When I work with photographers, it’s a collaborative process. My job is to translate the magazine to the photographer and the photographer to the magazine. It’s what I see as my role. I believe very much that personality is a factor, in addition to talent. I want to know the photographer so I can pair him with the right person for portraiture, for example. We work with artists, we work with photojournalists, we work with portrait and still life photographers. I’ve worked with all these different disciplines, if you want to call it that, and I love diversity.
Collecting Photography
When you look at my Collection it’s pretty much like my wall. I’m not saying the same pictures, they connect to my personal experiences. Often photographers ask me if they can give me a photograph – and then I think very hard about it, which one I want to live with. The pictures I’ve bought myself are all very personal, all pictures I like for personal reasons. I never thought about building a Collection, they are just my photographs and they are interesting and take different directions. Very few still life’s, but other than that, there’s a little bit of everything.

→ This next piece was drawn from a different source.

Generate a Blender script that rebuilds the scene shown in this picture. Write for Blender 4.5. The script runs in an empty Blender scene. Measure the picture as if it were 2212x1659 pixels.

The ones that are on my wall are there for different reasons, sometimes I like the pictures, sometimes I like the picture and it was special to work on it, or because the photographers were important in my life, like those two guys (pointing to a photo of Helmut Newton and Richard Avedon together). I came across the picture by chance. And that’s a Helmut up there, the naked woman (image in portfolio). Helmut was so German and this picture is so German. It’s one of my favorites. I grew up in the woods. Only a German can make this picture.
Elisabeth Biondi is leaving The New Yorker March 15. She is curating an exhibition for the New York Photo Festival in May 2011.